The subspaces of Hamilton spaces of higher order


Irena Čomić




To introduce the theory of subspaces in the Hamilton spaces of higher order, $H$, it was necessary to solve several difficulties, because the classical theory of subspaces could not be applied. In almost all theories the $m$-dimensional subspace in the $n$-dimensional space was given by the introduction of $m$-parameters and $n-m$ normal vectors $N$, but the transformation of their coordinates was always a problem. Here, we introduce in $H$ two complementary family of subspaces $H_1$ and $H_2$. In this way we obtain the complicated coordinate transformations expressed in elegant matrix form in $H$, $H_1$ and $H_2$, and determine their connections. This method allows us to obtain the transformations of the natural bases $\bar B$, $\bar B_1$ and $\bar B_2$ of $T(H)$, $T(H_1)$ and $T(H_2)$ further $\bar B^*$, $B^*_1$ and $B^*_2$ of $T^*(H)$, $T^*(H_1)$ and $T^*(H_2)$. As the elements of the natural bases are not transforming as tensors the adapted bases $B$, $B_1$, $B_2$ of $T(H)$, $T(H_1)$, and $T(H_2)$ are introduced using the matrices $N$, $N_1$ and $N_2$, respectively.
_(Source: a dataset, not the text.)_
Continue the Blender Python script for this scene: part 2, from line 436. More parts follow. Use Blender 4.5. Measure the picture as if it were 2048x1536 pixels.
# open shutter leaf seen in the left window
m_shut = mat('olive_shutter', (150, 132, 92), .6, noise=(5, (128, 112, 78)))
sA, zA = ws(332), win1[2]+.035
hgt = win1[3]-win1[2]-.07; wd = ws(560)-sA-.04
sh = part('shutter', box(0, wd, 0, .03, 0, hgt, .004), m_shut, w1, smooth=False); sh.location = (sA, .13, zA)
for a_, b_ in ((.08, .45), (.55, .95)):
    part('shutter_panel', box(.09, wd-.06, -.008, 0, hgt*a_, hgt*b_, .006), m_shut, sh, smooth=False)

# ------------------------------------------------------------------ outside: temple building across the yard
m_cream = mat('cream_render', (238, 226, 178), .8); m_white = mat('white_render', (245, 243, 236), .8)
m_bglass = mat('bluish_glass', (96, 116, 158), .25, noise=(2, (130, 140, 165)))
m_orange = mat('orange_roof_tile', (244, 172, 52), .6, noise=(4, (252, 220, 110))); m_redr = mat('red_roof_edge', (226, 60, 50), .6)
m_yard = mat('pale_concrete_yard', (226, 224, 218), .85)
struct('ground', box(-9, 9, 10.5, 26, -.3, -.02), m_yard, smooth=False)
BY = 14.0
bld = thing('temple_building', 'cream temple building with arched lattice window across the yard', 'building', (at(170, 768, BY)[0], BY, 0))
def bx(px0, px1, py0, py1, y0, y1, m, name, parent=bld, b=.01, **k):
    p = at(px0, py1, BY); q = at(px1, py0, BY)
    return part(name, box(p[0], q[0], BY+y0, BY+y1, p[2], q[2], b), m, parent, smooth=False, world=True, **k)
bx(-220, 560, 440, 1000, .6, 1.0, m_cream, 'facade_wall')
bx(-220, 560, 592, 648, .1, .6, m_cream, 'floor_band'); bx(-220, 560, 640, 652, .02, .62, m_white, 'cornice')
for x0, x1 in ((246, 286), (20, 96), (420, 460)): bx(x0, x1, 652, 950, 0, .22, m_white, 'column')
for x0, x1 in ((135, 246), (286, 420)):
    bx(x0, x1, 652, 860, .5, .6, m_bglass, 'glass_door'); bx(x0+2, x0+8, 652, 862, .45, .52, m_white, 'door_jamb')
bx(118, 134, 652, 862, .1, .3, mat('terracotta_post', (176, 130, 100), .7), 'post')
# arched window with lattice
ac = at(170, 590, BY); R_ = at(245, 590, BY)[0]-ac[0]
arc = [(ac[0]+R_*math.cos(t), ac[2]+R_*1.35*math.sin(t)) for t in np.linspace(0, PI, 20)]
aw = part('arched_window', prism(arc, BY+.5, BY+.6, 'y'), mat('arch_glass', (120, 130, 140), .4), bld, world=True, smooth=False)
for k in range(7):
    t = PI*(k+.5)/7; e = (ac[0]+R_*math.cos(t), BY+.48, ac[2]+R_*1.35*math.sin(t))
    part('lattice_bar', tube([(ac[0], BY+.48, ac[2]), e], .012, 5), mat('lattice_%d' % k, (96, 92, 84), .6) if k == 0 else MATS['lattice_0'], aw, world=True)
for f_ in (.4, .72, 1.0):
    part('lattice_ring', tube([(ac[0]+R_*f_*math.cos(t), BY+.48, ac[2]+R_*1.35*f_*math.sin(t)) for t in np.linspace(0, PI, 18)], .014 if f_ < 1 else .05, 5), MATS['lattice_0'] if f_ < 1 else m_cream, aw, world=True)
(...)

For the dual spaces $T^*(H)$, $T^*(H_1)$ and $T^*(H_2)$ the adapted bases are $B^*$, $B^*_1$ and $B^*_2$ formed with the matrices $M$, $M_1$ and $M_2$, respectively. It is proved that $N$ and $M$, $N_1$ and $M_1$, $N_2$ and $M_2$ are inverse matrices to each other if $B^*$ is dual to $B$, $B^*_1$ is dual to $B_1$ and $B^*_2$ is dual to $B_2$. The main result is the construction of adapted basis $B'=B_1\cup B_2$ and $B^*{}'=B^*_1\cup B^*_2$ of $T(H)$ and $T^*(H)$ in such a way that the elements of $B'$ and $B^*{}'$ are transforming as tensors and the tensor from space $H$ can be decomposed as a sum of projections on $H_1$ and $H_2$. It is obtained by the determination of the relations between $N$, $N_1$ and $N_2$ further between $M$, $M_1$, and $M_2$. This very important result allows us to study the connections, torsion and curvature tensors, Jacobi fields, sprays and other invariants in the subspaces and surrounding space and determine their relations which will be done later on.